* _Information given_
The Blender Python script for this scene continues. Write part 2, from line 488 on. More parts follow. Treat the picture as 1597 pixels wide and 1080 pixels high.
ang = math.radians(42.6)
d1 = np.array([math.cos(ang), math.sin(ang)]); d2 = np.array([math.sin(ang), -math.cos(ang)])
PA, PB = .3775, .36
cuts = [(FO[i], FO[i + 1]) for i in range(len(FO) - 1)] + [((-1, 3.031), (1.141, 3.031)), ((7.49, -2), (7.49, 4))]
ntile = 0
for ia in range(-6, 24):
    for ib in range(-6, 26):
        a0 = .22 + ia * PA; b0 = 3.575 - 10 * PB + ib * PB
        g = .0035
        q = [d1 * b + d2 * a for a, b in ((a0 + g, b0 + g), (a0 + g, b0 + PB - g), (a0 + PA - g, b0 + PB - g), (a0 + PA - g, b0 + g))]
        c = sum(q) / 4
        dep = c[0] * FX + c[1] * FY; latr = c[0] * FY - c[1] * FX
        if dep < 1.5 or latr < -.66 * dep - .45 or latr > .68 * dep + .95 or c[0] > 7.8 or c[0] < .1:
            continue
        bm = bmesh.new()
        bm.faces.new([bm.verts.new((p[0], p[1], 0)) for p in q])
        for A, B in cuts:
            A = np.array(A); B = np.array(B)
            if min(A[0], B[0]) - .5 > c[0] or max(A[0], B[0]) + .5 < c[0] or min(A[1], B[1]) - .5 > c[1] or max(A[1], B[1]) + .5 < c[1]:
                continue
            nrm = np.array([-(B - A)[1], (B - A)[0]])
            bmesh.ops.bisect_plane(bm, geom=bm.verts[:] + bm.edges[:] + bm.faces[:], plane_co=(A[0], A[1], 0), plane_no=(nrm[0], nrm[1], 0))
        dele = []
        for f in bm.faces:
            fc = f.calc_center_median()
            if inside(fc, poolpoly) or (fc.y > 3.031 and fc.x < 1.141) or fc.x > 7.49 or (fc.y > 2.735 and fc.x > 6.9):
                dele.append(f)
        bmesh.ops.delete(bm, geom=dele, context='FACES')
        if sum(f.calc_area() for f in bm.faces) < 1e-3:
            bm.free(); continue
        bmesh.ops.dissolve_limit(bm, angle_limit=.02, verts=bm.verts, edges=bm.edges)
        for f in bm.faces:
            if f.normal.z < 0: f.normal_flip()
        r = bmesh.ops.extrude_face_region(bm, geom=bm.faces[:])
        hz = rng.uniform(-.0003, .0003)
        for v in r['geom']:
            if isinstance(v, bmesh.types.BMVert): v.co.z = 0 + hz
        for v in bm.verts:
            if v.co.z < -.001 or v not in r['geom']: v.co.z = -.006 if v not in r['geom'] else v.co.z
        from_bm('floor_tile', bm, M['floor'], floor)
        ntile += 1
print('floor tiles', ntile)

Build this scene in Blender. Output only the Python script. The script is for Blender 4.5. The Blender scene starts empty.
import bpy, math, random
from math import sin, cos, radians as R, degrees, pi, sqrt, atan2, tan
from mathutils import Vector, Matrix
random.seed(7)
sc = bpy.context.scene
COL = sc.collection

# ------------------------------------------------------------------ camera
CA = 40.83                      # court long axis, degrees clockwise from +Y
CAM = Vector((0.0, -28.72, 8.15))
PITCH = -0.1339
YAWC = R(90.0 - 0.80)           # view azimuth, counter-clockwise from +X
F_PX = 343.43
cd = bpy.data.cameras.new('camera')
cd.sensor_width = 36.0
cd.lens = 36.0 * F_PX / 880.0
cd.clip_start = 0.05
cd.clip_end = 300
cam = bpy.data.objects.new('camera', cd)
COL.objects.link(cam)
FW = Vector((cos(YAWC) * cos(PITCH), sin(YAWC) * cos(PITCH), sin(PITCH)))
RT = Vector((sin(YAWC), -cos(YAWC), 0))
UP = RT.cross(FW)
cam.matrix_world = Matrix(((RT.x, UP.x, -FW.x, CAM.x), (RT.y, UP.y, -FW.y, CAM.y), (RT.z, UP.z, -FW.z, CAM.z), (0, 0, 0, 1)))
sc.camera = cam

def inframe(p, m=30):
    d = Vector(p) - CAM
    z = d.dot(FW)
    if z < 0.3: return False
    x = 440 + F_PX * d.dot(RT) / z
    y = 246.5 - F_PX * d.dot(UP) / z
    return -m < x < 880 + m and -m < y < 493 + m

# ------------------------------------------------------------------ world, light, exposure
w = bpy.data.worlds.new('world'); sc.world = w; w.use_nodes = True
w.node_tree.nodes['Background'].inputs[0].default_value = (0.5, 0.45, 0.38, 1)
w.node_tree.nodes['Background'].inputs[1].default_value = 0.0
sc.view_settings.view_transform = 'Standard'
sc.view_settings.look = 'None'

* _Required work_
Output all of the data above without any alteration.

* _Response to the task_
The Blender Python script for this scene continues. Write part 2, from line 488 on. More parts follow. Treat the picture as 1597 pixels wide and 1080 pixels high.
ang = math.radians(42.6)
d1 = np.array([math.cos(ang), math.sin(ang)]); d2 = np.array([math.sin(ang), -math.cos(ang)])
PA, PB = .3775, .36
cuts = [(FO[i], FO[i + 1]) for i in range(len(FO) - 1)] + [((-1, 3.031), (1.141, 3.031)), ((7.49, -2), (7.49, 4))]
ntile = 0
for ia in range(-6, 24):
    for ib in range(-6, 26):
        a0 = .22 + ia * PA; b0 = 3.575 - 10 * PB + ib * PB
        g = .0035
        q = [d1 * b + d2 * a for a, b in ((a0 + g, b0 + g), (a0 + g, b0 + PB - g), (a0 + PA - g, b0 + PB - g), (a0 + PA - g, b0 + g))]
        c = sum(q) / 4
        dep = c[0] * FX + c[1] * FY; latr = c[0] * FY - c[1] * FX
        if dep < 1.5 or latr < -.66 * dep - .45 or latr > .68 * dep + .95 or c[0] > 7.8 or c[0] < .1:
            continue
        bm = bmesh.new()
        bm.faces.new([bm.verts.new((p[0], p[1], 0)) for p in q])
        for A, B in cuts:
            A = np.array(A); B = np.array(B)
            if min(A[0], B[0]) - .5 > c[0] or max(A[0], B[0]) + .5 < c[0] or min(A[1], B[1]) - .5 > c[1] or max(A[1], B[1]) + .5 < c[1]:
                continue
            nrm = np.array([-(B - A)[1], (B - A)[0]])
            bmesh.ops.bisect_plane(bm, geom=bm.verts[:] + bm.edges[:] + bm.faces[:], plane_co=(A[0], A[1], 0), plane_no=(nrm[0], nrm[1], 0))
        dele = []
        for f in bm.faces:
            fc = f.calc_center_median()
            if inside(fc, poolpoly) or (fc.y > 3.031 and fc.x < 1.141) or fc.x > 7.49 or (fc.y > 2.735 and fc.x > 6.9):
                dele.append(f)
        bmesh.ops.delete(bm, geom=dele, context='FACES')
        if sum(f.calc_area() for f in bm.faces) < 1e-3:
            bm.free(); continue
        bmesh.ops.dissolve_limit(bm, angle_limit=.02, verts=bm.verts, edges=bm.edges)
        for f in bm.faces:
            if f.normal.z < 0: f.normal_flip()
        r = bmesh.ops.extrude_face_region(bm, geom=bm.faces[:])
        hz = rng.uniform(-.0003, .0003)
        for v in r['geom']:
            if isinstance(v, bmesh.types.BMVert): v.co.z = 0 + hz
        for v in bm.verts:
            if v.co.z < -.001 or v not in r['geom']: v.co.z = -.006 if v not in r['geom'] else v.co.z
        from_bm('floor_tile', bm, M['floor'], floor)
        ntile += 1
print('floor tiles', ntile)

Build this scene in Blender. Output only the Python script. The script is for Blender 4.5. The Blender scene starts empty.
import bpy, math, random
from math import sin, cos, radians as R, degrees, pi, sqrt, atan2, tan
from mathutils import Vector, Matrix
random.seed(7)
sc = bpy.context.scene
COL = sc.collection

# ------------------------------------------------------------------ camera
CA = 40.83                      # court long axis, degrees clockwise from +Y
CAM = Vector((0.0, -28.72, 8.15))
PITCH = -0.1339
YAWC = R(90.0 - 0.80)           # view azimuth, counter-clockwise from +X
F_PX = 343.43
cd = bpy.data.cameras.new('camera')
cd.sensor_width = 36.0
cd.lens = 36.0 * F_PX / 880.0
cd.clip_start = 0.05
cd.clip_end = 300
cam = bpy.data.objects.new('camera', cd)
COL.objects.link(cam)
FW = Vector((cos(YAWC) * cos(PITCH), sin(YAWC) * cos(PITCH), sin(PITCH)))
RT = Vector((sin(YAWC), -cos(YAWC), 0))
UP = RT.cross(FW)
cam.matrix_world = Matrix(((RT.x, UP.x, -FW.x, CAM.x), (RT.y, UP.y, -FW.y, CAM.y), (RT.z, UP.z, -FW.z, CAM.z), (0, 0, 0, 1)))
sc.camera = cam

def inframe(p, m=30):
    d = Vector(p) - CAM
    z = d.dot(FW)
    if z < 0.3: return False
    x = 440 + F_PX * d.dot(RT) / z
    y = 246.5 - F_PX * d.dot(UP) / z
    return -m < x < 880 + m and -m < y < 493 + m

# ------------------------------------------------------------------ world, light, exposure
w = bpy.data.worlds.new('world'); sc.world = w; w.use_nodes = True
w.node_tree.nodes['Background'].inputs[0].default_value = (0.5, 0.45, 0.38, 1)
w.node_tree.nodes['Background'].inputs[1].default_value = 0.0
sc.view_settings.view_transform = 'Standard'
sc.view_settings.look = 'None'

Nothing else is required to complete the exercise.